Online Extra: Seven Lessons Investors Should Remember
What we can learn from the bursting of the bubble -- and avoid repeating
"Many investors are now paying the price of believing bubbles never burst," says Eric Bruck, a certified financial planner and principal of Bruck & Caine Advisory in Los Angeles. But investors can learn a lot of lessons from the bull market, he says, which can lead them to making sounder investment decisions in the future. Here are seven of his key lessons:
Lesson 1: Perception = Reality The short term is ruled by perception, while the long term is ruled by economic fundamentals, he says. "The short-term market is like a dysfunctional family, with investors enabling each other to buy and sell daily on rumors and newsbytes, thus self-fulfilling their prophecies."
Lesson 2: The Momentum Bandwagon Momentum investing can be a legitimate strategy, he says, but "not when it becomes more of a mania than a discipline." Investors have confused the luck of riding the tech wave, he says, with the "skill of surfing the tech wave without wiping out."
Lesson 3: Failure to Properly Evaluate Market-Risk Exposure During the bull market, investors forgot that the market exposes them to risk, Bruck says.
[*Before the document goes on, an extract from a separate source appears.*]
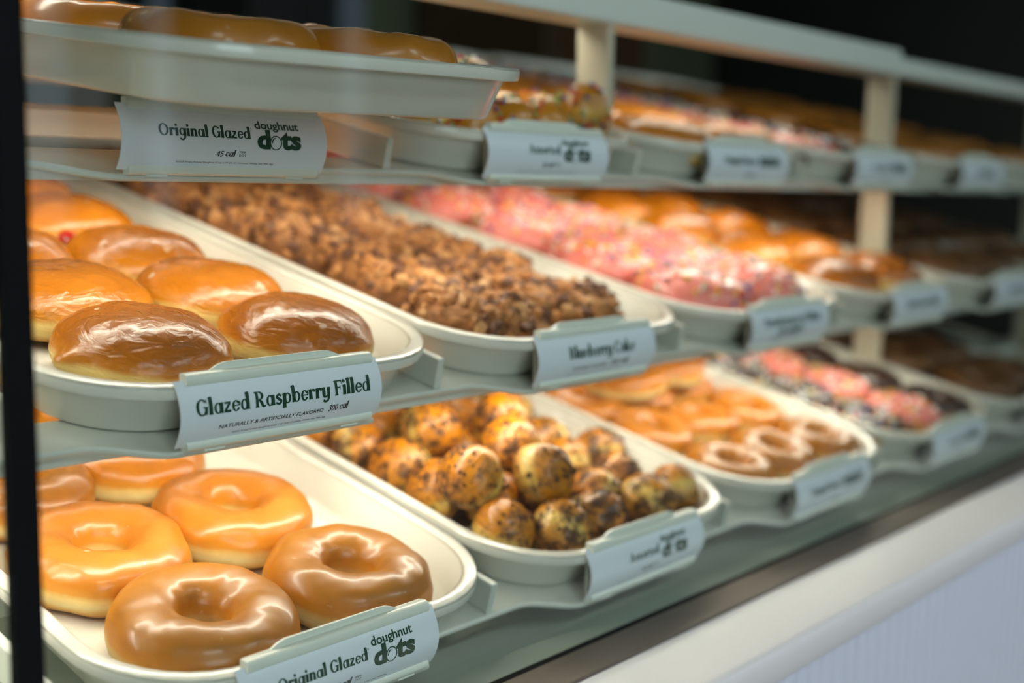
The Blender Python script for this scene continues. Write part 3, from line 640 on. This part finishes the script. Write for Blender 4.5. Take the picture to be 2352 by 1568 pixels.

They looked only at the upside potential, and didn't plan for or figure out how much money they could really tolerate losing.
Lesson 4: Creeping Abandonment of Diversification or Asset Allocation Heady returns lulled investors into abandoning the principles of asset allocation, Bruck says. As tech stocks kept rising, they became more reluctant to keep money in other more stable investments.
Lesson 5: Imprudent Assumption of Margin Debt Investors didn't have enough cash to cover a margin call or enough insurance to deal with personal emergencies, he says.
Lesson 6: No-Sell Strategy Many investors didn't have a strategy, like selling on a 15% drop or selling some of the stock on a 30% gain, he says. If they'd stuck to such a plan, they could have limited their losses and locked in some gains.
Lesson 7: "Frog in the Well" Viewpoint Until recently, most investors have known only a bull market, but this market isn't the market, Bruck says. "Globalization and technology are altering the anatomy of economic cycles. But economic cycles themselves have not been repealed."